Aux universités la tutelle des chercheurs, aux organismes la mission de leur confier certains moyens financiers ou matériels, comme le préconise la Cour des comptes. C’est votre souhait ?


La question ne concerne pas que les ressources humaines, elle est plus vaste. Je pense effectivement que certains organismes pourraient plus jouer ce rôle d’agences de moyens, comme c’est souvent le cas d’ailleurs.

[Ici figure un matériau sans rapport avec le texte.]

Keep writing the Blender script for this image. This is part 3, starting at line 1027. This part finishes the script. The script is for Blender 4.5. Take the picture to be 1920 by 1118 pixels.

La réflexion sur le rapprochement entre l’université et les organismes de recherche doit se faire, sans quoi nous perpétuerons une forme de compétition et une efficience médiocre.

On a pu entendre Emmanuel Macron dire que la loi Recherche était un “début de réparation”, à quand la suite ?


En toute franchise, c’est la première fois que j’entends qu’il faut davantage financer l’ESR dans la bouche d’un président de la République. Mais la Loi de programmation de la recherche ne nous a pas permis de rattraper notre retard, la France reste moins ambitieuse que certains pays d’Europe dont l’Allemagne. La LPR constitue un apport financier réel, dont nous nous félicitons, les effets de la recapitalisation de l’Agence nationale de la recherche se ressentent déjà. Mais, tandis que les financements par projet augmentent, il y a un déficit de financement récurrent. La LPR ne fait que corriger certains retards, en particulier au niveau des salaires. Les enseignants-chercheurs et chercheurs sont dans notre pays insuffisamment reconnus et insuffisamment payés ; tout comme l’université, ils n’occupent pas la place qu’ils devraient occuper dans un pays scientifiquement avancé comme le nôtre. Il nous faut mieux défendre et développer notre potentiel humain, dès le doctorat.